Devemos, por isso, aceitar que o corpo faz do humano, ao mesmo tempo, interioridade e exterioridade, sujeito e objeto, natureza e cultura, motricidade e espaço, expressando um comportamento percetivo que passamos agora a procurar aprofundar.

A realidade do comportamento aponta, portanto, para o plano de uma experiência pré-objetiva, anónima, pré-pessoal de incorporação do mundo.

“Merleau-Ponty colocou desde logo como constituintes essenciais dessa autêntica atividade percetiva, um outro constituinte que nos parece primordial: o primado da ficção na perceção, ou seja, a existência de atividades interpretativas que visam, não traduzir fielmente o que se destaca para nós quando percebemos, mas oferecer-nos as satisfações e o reconforto que só o reinado da significação é capaz de nos fornecer”(2).

Para este filósofo, os nossos sentidos não decalcam pura e simplesmente a realidade exterior, abrem sim o nosso corpo para tudo o que o rodeia, numa comunicação continuada e mutuamente influenciadora.

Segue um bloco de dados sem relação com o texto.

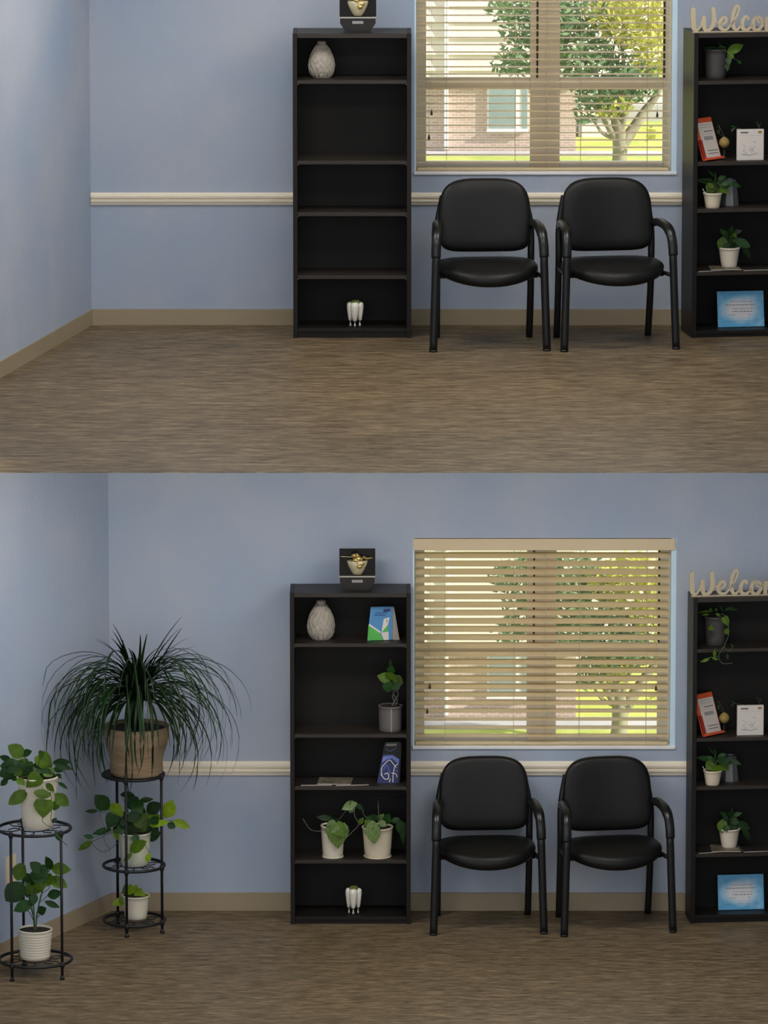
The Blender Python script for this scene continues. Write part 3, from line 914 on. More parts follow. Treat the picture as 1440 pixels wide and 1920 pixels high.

Vivemos assim, treinadores e jogadores, uma “experiência percetiva”, num verdadeiro círculo envolvente, sensorial e motor, numa conivência dinâmica capaz de interligar a ação humana com o mundo.


1 - Maurice Merleau-Ponty, Phénomenologie de la perception, (Paris : Galimard, 1945).
2 - Naccache, L’Introspection de la perception visuelle, 40.